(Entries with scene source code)
:::

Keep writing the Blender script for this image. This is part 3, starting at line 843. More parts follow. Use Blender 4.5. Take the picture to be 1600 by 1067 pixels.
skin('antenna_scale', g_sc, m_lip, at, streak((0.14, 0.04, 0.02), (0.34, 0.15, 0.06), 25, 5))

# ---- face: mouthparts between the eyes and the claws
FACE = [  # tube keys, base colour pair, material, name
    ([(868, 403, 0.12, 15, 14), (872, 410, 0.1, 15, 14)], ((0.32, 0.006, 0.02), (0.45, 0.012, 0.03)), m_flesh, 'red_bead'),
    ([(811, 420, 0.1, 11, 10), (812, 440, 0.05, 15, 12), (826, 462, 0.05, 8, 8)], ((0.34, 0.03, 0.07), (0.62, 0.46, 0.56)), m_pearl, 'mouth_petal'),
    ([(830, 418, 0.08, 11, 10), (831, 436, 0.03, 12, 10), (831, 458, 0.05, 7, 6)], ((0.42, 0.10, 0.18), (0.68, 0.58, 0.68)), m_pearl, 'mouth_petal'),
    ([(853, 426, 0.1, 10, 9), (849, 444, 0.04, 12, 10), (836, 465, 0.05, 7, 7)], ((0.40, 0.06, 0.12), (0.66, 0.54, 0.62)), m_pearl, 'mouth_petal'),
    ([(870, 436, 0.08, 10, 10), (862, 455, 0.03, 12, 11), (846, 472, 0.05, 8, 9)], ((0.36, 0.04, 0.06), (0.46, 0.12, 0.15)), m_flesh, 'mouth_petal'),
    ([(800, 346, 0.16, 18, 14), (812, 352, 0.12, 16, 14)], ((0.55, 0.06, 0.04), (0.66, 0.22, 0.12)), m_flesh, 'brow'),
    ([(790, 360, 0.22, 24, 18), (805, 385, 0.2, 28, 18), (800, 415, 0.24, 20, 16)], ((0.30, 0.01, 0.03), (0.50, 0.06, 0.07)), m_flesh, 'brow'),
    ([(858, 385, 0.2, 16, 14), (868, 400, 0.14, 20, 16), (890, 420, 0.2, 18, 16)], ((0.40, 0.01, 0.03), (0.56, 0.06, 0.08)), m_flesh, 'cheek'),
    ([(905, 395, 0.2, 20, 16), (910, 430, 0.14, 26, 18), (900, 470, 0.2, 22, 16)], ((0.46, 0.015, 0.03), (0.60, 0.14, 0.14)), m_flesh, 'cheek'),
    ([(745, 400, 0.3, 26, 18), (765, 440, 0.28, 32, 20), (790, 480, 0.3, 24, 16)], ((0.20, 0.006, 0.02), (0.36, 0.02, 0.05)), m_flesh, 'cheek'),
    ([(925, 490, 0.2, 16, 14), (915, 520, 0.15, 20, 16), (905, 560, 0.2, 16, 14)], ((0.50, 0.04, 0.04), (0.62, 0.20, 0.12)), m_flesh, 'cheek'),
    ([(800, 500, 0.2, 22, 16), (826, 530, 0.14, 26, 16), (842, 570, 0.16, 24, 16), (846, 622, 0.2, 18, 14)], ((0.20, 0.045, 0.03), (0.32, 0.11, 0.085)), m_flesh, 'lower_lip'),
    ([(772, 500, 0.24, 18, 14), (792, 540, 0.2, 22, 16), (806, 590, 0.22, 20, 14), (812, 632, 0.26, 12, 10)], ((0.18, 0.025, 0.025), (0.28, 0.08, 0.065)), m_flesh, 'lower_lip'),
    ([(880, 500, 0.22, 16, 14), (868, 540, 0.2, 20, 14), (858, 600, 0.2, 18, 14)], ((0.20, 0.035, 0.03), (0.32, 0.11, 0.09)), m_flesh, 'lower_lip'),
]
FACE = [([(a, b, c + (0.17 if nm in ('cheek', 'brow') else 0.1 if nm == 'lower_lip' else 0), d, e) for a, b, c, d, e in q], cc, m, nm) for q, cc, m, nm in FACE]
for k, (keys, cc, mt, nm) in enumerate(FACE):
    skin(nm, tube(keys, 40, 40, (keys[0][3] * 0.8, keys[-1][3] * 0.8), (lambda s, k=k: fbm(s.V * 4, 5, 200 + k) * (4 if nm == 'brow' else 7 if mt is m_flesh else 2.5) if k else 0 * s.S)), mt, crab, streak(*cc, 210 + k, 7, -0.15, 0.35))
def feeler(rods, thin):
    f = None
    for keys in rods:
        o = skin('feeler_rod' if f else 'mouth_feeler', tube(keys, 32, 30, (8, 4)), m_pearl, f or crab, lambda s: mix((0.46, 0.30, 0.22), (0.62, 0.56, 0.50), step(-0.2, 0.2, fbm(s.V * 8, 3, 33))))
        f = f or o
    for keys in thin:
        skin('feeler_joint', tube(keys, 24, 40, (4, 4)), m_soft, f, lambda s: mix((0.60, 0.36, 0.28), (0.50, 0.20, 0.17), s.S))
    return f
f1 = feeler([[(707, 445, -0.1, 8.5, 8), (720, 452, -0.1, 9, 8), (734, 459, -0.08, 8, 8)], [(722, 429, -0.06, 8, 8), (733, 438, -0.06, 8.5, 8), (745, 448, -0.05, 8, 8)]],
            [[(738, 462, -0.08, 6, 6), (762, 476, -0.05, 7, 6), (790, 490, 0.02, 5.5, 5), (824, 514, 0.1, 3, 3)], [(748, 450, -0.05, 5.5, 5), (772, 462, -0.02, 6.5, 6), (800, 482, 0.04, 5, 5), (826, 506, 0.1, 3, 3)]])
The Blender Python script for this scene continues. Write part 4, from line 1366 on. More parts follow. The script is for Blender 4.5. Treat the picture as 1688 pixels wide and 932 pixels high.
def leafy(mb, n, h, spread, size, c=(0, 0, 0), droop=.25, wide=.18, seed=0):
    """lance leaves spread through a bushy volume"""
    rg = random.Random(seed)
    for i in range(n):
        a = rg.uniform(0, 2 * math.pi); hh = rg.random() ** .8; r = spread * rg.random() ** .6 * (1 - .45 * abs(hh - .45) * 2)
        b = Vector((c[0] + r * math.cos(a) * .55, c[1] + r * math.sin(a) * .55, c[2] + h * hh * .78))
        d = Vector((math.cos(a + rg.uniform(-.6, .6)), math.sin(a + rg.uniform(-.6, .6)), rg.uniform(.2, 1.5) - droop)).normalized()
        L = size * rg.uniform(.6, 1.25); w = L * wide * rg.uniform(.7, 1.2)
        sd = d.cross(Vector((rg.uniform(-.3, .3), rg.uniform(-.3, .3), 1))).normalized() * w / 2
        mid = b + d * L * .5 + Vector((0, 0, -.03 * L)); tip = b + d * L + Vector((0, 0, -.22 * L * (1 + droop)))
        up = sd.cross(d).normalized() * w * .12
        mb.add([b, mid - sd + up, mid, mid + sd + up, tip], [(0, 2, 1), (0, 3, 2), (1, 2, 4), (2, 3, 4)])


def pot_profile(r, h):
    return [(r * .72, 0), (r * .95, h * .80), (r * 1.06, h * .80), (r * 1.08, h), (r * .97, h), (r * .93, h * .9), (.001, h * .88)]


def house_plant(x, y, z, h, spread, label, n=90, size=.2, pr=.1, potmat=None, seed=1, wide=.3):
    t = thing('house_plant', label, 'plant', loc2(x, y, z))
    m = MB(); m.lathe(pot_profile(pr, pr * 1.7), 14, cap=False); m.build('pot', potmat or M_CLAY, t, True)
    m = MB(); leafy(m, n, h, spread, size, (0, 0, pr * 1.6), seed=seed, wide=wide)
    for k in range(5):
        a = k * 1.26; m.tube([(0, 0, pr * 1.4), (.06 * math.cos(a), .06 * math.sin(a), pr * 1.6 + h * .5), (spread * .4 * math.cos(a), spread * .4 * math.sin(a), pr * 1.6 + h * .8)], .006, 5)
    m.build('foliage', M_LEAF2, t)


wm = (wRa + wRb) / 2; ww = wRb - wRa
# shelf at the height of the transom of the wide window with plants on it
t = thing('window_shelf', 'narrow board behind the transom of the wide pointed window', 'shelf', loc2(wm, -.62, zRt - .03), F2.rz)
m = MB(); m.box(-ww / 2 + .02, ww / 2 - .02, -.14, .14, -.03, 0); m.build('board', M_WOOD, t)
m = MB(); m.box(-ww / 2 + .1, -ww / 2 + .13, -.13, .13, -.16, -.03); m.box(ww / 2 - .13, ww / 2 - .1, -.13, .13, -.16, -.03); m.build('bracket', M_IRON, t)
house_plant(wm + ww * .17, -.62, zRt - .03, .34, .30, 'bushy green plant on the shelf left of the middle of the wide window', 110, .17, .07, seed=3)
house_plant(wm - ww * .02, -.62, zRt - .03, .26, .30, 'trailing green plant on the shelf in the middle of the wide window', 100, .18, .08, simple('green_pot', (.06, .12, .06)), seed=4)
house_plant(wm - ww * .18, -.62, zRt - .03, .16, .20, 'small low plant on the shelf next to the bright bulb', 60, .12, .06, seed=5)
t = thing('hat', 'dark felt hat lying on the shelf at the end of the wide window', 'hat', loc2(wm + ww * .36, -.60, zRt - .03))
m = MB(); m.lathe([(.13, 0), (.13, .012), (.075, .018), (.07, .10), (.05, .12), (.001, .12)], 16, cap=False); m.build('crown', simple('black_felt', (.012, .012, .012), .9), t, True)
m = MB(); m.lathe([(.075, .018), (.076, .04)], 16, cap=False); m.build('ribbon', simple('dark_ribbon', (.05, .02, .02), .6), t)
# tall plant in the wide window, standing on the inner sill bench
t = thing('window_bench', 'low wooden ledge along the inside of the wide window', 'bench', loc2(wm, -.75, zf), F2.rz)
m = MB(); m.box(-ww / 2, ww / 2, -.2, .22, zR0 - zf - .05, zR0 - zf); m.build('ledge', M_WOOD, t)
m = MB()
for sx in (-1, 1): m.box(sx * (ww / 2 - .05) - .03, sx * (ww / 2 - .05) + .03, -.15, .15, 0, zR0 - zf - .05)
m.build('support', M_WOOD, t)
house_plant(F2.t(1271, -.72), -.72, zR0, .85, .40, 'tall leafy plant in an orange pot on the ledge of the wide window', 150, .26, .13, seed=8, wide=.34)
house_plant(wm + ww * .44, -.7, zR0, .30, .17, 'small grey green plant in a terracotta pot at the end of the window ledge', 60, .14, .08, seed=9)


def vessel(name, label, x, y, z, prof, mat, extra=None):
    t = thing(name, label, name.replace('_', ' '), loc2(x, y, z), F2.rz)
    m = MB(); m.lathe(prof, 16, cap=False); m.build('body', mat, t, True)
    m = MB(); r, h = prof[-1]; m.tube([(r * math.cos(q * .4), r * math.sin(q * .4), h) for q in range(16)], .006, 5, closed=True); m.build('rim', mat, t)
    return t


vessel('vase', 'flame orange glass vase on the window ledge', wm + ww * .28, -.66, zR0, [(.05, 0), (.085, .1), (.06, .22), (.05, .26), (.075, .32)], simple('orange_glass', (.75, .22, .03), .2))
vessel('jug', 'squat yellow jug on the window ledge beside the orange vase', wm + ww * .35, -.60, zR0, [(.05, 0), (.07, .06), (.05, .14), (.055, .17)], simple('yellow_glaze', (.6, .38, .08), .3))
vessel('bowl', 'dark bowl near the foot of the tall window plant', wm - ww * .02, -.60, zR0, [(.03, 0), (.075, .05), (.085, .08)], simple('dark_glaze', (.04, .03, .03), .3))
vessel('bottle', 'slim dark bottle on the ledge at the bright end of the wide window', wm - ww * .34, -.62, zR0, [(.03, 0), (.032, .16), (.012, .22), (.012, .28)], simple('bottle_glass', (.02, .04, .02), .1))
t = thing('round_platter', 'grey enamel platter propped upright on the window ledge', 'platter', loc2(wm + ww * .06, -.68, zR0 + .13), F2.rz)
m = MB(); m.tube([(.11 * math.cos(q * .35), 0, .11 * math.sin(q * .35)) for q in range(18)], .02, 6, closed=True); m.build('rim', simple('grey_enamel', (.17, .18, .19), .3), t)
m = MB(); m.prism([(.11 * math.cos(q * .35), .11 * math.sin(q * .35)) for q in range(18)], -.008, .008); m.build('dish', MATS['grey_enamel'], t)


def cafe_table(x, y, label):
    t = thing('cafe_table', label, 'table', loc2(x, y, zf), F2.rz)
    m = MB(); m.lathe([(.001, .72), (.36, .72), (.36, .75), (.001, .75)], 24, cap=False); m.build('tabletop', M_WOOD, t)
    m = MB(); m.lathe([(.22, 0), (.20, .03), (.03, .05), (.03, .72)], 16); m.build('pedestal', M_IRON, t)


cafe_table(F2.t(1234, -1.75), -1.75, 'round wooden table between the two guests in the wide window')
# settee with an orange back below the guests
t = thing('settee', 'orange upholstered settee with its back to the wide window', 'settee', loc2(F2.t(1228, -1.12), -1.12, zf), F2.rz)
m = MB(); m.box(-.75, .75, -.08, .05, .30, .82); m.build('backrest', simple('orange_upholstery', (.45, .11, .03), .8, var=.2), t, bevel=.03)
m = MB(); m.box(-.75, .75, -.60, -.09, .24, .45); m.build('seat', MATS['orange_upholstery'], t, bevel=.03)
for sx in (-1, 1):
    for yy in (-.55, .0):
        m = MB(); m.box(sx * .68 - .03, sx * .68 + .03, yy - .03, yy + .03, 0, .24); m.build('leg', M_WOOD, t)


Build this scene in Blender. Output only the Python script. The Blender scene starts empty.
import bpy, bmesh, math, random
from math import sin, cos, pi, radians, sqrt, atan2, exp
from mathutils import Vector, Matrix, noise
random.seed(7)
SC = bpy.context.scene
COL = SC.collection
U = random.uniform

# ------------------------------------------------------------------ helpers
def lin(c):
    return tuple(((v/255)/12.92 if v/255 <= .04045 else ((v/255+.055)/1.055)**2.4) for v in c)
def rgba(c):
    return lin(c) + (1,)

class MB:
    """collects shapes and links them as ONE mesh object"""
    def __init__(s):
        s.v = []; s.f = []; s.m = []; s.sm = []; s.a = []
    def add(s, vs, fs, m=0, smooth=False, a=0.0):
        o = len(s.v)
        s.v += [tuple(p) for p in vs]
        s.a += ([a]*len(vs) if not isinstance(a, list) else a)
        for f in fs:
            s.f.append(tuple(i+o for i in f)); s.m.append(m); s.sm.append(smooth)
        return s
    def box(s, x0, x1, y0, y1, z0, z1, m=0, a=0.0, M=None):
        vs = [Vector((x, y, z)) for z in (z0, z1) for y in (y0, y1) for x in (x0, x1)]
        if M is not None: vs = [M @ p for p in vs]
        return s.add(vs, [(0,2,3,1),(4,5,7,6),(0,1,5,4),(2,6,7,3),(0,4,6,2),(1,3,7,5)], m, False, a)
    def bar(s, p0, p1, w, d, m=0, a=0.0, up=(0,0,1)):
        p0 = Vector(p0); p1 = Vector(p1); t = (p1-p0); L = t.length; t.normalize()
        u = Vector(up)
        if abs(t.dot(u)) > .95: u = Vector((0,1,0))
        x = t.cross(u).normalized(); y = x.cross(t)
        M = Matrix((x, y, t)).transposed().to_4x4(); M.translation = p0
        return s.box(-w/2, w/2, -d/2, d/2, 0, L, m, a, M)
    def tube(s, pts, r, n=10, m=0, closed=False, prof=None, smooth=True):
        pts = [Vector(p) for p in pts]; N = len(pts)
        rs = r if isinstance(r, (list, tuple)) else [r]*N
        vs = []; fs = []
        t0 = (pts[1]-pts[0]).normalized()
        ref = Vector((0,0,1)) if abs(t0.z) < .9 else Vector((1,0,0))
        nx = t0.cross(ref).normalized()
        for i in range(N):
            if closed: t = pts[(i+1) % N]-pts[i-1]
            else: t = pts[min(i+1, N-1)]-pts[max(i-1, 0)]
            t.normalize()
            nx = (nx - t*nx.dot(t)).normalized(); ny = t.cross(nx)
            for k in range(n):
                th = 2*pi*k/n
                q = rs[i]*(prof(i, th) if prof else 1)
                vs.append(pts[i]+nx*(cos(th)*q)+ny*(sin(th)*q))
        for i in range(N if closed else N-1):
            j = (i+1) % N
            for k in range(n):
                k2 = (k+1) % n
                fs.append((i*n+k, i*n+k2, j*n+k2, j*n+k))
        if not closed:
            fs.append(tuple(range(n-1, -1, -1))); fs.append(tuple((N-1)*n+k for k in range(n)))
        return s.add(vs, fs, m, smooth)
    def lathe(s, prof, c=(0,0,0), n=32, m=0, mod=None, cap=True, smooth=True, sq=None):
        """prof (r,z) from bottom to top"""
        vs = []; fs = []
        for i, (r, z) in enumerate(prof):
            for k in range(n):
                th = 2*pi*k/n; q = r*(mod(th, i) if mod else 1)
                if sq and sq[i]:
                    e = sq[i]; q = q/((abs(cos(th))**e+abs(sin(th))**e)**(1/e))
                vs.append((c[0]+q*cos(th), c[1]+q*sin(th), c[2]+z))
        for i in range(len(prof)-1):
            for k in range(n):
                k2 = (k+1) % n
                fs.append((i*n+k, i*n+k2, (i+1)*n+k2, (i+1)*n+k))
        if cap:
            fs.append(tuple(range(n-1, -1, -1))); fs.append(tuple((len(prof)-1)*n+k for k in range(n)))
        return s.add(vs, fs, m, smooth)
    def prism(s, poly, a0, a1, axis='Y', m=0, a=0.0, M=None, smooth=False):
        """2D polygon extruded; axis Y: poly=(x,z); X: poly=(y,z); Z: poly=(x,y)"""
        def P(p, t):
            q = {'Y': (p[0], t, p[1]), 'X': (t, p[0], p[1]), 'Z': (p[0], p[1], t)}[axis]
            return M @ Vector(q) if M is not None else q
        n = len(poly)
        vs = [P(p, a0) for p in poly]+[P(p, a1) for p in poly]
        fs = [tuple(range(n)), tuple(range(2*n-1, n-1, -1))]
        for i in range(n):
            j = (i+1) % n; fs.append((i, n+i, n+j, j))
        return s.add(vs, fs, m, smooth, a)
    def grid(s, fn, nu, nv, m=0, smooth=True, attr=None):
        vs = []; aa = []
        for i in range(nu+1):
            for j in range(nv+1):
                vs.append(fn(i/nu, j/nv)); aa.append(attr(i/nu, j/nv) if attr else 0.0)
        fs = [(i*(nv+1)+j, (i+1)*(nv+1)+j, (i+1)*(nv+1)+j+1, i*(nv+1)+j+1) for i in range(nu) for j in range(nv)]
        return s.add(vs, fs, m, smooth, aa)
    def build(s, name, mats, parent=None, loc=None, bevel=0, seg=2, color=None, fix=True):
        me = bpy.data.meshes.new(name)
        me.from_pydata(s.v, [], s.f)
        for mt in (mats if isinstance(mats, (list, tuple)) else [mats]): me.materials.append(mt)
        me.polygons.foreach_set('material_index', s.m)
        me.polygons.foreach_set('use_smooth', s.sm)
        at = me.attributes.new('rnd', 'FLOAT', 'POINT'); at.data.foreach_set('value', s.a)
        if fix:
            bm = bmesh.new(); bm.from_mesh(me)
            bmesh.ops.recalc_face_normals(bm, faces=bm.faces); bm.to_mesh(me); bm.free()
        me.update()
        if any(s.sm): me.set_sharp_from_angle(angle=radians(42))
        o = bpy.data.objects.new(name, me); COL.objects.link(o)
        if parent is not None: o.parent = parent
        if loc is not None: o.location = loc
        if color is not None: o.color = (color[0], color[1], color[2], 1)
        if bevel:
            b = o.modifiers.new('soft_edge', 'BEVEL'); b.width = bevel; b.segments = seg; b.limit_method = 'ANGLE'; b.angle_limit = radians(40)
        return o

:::

REQUIREMENTS ▸ Stopping at the line containing "0.06), 25, 5))", please repeat exactly every line from the very start of the entries, that line included, and nothing more.

TASK SOLUTION ▸
Keep writing the Blender script for this image. This is part 3, starting at line 843. More parts follow. Use Blender 4.5. Take the picture to be 1600 by 1067 pixels.
skin('antenna_scale', g_sc, m_lip, at, streak((0.14, 0.04, 0.02), (0.34, 0.15, 0.06), 25, 5))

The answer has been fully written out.